We should think about what story we want to see around the things we are making happen.  Those of us who are just average people galumphing along, should go ahead and make things happen, if that is our passion, but we should be putting effort into all three areas:
  • We should ensure that we do not get credit all the time.  Certainly, to some degree we do this so that people will know we know how to play the game, but we also do it because it builds good will on a solid foundation.  If we are consultants, we want our client to get credit for the stuff we are coaching them to do, and we are willing to accept their anxiety and anger around changes they are making.  We build our career by building their careers.  If we are corporate employees, we want to build up our staff and our colleagues by being quick to credit others and slow to credit ourselves.  And of course we want to credit our boss!
  • We should ensure that we do get credit some of the time.  Don't be the tree falling in the forest.  Nobody promotes a dead tree.  Make sure you know who needs to know what you are doing, and make sure they know about it.  You can even be a little Machiavellian about this:  know that when you send out a memo to your whole department praising your team, you are praising yourself.  But that's not a bad thing--it's one of those nice cases where it is a win for everyone.  If nobody knows what you're doing, you have no-one to blame but yourself.

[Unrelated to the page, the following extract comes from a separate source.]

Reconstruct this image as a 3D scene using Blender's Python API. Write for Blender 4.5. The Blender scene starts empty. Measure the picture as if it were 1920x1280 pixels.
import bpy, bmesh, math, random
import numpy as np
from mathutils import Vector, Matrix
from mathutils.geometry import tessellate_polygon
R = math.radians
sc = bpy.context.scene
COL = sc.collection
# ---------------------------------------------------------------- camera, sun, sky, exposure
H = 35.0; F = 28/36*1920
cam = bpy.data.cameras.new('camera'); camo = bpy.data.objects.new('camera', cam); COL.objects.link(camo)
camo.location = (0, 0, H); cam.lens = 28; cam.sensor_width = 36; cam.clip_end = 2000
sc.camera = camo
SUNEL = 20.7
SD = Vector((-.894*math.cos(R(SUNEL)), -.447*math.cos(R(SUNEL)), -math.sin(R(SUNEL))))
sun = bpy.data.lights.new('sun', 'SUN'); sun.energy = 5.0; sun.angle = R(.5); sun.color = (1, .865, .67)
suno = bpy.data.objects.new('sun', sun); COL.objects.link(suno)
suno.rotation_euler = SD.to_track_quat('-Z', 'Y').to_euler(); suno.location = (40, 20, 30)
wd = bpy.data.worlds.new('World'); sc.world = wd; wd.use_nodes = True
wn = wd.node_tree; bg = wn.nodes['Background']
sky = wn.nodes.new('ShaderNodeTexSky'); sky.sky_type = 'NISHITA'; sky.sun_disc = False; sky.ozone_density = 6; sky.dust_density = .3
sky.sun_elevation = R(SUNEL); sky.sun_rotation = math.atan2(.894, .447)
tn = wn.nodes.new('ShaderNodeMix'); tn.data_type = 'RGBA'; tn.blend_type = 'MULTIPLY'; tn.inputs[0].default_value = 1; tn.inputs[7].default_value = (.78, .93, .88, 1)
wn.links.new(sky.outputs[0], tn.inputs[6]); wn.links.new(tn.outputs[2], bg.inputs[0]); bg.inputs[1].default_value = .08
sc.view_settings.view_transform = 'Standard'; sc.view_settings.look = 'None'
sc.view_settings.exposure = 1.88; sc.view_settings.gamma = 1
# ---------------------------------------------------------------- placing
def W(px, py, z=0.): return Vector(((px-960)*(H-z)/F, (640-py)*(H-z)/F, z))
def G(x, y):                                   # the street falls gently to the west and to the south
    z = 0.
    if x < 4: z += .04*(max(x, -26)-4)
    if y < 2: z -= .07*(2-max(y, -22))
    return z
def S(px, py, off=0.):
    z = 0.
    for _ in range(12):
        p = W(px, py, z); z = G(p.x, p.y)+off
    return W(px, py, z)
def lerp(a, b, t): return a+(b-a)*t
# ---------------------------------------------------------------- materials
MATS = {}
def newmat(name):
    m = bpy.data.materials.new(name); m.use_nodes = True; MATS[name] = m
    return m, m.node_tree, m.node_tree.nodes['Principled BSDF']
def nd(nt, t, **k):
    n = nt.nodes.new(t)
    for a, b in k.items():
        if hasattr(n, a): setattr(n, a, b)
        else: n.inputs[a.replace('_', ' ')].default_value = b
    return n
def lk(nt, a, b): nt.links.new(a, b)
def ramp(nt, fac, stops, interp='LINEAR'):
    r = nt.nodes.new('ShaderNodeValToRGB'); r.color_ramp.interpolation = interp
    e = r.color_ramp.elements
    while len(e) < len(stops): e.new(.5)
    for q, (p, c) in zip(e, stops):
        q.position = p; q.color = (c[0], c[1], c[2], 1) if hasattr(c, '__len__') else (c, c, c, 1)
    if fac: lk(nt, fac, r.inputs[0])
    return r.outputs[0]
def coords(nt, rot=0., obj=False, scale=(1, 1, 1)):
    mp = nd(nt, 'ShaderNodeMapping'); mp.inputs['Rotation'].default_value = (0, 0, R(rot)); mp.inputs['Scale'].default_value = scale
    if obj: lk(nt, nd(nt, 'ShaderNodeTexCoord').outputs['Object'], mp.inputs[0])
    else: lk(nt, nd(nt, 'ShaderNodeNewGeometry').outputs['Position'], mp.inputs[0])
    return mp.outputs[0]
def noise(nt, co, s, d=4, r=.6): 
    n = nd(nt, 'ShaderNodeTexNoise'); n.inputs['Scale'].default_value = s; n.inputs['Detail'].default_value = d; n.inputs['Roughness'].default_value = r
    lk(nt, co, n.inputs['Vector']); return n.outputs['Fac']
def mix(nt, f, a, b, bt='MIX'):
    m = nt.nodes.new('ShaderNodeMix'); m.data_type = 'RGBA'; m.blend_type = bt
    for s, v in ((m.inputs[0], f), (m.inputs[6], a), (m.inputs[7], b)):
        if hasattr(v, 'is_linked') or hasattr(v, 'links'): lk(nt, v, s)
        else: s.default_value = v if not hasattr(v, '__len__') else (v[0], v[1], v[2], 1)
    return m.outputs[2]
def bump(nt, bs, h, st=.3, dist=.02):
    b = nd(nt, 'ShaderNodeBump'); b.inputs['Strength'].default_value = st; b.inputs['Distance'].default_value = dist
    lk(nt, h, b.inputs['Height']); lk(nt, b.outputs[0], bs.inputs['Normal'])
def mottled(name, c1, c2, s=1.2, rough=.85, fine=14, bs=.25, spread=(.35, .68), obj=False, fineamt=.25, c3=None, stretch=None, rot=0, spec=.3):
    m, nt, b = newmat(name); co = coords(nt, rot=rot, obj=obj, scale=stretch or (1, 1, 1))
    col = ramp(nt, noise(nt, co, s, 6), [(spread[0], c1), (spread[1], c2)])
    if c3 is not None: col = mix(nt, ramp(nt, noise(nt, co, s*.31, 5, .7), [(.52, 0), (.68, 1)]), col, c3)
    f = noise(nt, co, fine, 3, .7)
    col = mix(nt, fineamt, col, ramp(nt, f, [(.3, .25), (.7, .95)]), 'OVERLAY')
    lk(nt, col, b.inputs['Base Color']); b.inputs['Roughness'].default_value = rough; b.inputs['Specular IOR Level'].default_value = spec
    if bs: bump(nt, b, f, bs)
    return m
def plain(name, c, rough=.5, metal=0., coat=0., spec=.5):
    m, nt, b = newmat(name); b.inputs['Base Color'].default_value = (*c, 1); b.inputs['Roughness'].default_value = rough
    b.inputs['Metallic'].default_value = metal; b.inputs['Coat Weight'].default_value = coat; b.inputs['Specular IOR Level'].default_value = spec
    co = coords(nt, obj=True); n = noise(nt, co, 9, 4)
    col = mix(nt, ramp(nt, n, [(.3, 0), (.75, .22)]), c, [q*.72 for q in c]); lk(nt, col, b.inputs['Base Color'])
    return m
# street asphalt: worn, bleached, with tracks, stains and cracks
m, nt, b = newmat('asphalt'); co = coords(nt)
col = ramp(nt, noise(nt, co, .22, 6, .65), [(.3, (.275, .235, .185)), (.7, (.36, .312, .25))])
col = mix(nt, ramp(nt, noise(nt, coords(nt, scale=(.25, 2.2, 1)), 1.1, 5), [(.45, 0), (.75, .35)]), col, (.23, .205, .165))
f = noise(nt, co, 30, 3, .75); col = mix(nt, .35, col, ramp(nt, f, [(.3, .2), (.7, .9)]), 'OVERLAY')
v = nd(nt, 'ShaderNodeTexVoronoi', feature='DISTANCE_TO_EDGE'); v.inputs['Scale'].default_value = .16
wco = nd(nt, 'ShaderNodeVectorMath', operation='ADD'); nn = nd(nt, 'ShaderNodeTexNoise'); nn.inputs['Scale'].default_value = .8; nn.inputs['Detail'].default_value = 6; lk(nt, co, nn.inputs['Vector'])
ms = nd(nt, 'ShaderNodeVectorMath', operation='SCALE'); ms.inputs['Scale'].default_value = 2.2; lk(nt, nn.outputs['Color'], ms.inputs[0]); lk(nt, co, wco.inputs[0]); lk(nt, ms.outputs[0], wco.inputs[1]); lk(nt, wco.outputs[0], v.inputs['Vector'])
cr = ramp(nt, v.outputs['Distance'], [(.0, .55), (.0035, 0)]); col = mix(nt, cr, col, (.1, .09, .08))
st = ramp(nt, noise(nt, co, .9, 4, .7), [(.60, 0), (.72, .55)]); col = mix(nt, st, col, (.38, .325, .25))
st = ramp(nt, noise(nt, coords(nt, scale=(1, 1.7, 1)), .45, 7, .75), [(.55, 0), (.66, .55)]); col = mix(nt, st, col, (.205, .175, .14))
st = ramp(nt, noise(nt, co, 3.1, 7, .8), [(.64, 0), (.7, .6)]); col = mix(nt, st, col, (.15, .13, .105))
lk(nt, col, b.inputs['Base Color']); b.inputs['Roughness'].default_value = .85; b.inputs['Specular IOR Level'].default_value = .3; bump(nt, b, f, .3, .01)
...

  • We should ensure that we "manage up" sometimes, even when we don't have a specific accomplishment to brag about.  We need to be out in the world doing something besides just what our job calls for.  If we want to grow and have more influence, we need to understand that this type of networking will take time, and we need to take the time to do it.  We should not wait for the go-live or the big sale to set up meetings, to request a mentor, or to join a networking group for our fellow women, racial group, sexual orientation group, special technical interest group, or neighborhood volunteering group.  ("Former players of ASCII dungeons and dragons games, unite!")
Is that the same as "taking credit for things we didn't do"?  It doesn't have to be.  But if it is, it should be because we are relentless corporate go-getters who are willing to move ahead at any cost!  How's that for a rousing take-away?!

The point is that we have the responsibility to be our own advocate, and we need to understand what we want, and we need to work proactively to do things and to have whatever the right level of influence is, in order to keep doing things at the scale appropriate for us.  So go get it, guys!  Meanwhile me, I'm going to spend the rest of the day trying to track down that stupid online Canadian comedy sketch.